Ainda de acordo com a “regra de ouro” das relações – “O que vós desejais que os outros vos façam, fazei-o também vós a eles” (v. 31) – Jesus acrescenta: “Não julgueis e não sereis julgados; não condeneis e não sereis condenados; perdoai e sereis perdoados. Dai e vos será dado. Uma boa medida, calcada, sacudida, transbordante será colocada no vosso colo; porque, com a mesma medida com que medirdes os outros, vós também sereis medidos” (vv. 37-38). É claro que ele não está afirmando que o agir humano é critério para o agir de Deus. Pelo contrário, é Deus o critério, sobretudo na bondade e no amor. Porém, mais uma vez, ele reivindica a coerência de vida. Julgar e condenar não são prerrogativas de nenhum ser humano. É no campo das relações com o próximo que os cristãos e cristãs revelam como se relacionam com Deus e como absorveram o Evangelho de Jesus.

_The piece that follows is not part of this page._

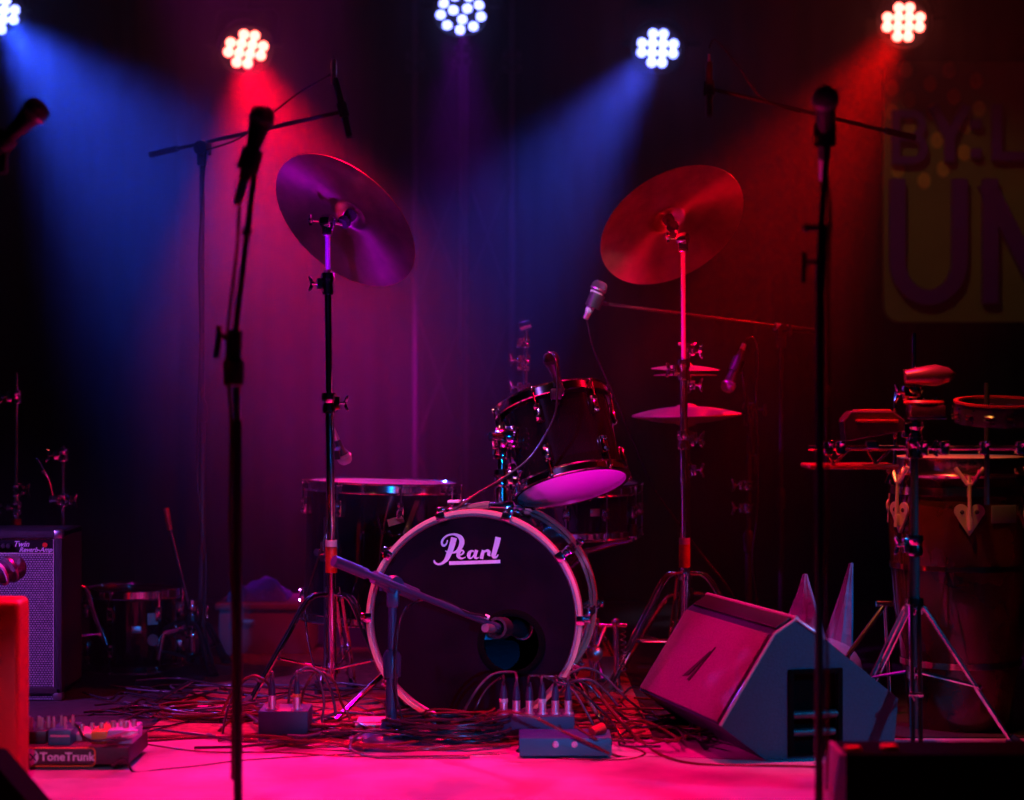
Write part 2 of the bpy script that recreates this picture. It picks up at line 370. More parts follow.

Essa foi, portanto, a resposta e o caminho para um mundo ferido, injustiçado, dividido e desigual reencontrar o seu equilíbrio: acolhendo o ensinamento de Jesus sobre o amor e vivendo intensamente esse amor. Para isso, não é suficiente esperar passivamente a mudança de estruturas, mas cada um e cada uma deve, no dia-a-dia, experimentar esse amor e pautar a vida a partir dele, começando pelas relações com o próximo e as experiências concretas do cotidiano. Para concluir, é importante recordar que o amor e o perdão sem medidas, como ensina o evangelho de hoje, não se opõe à luta por justiça e pela superação das desigualdades. Ao pregar o amor aos inimigos, Jesus não está cancelando os “ai de vós” àqueles que fazem os pobres passar fome, chorar e ser perseguidos.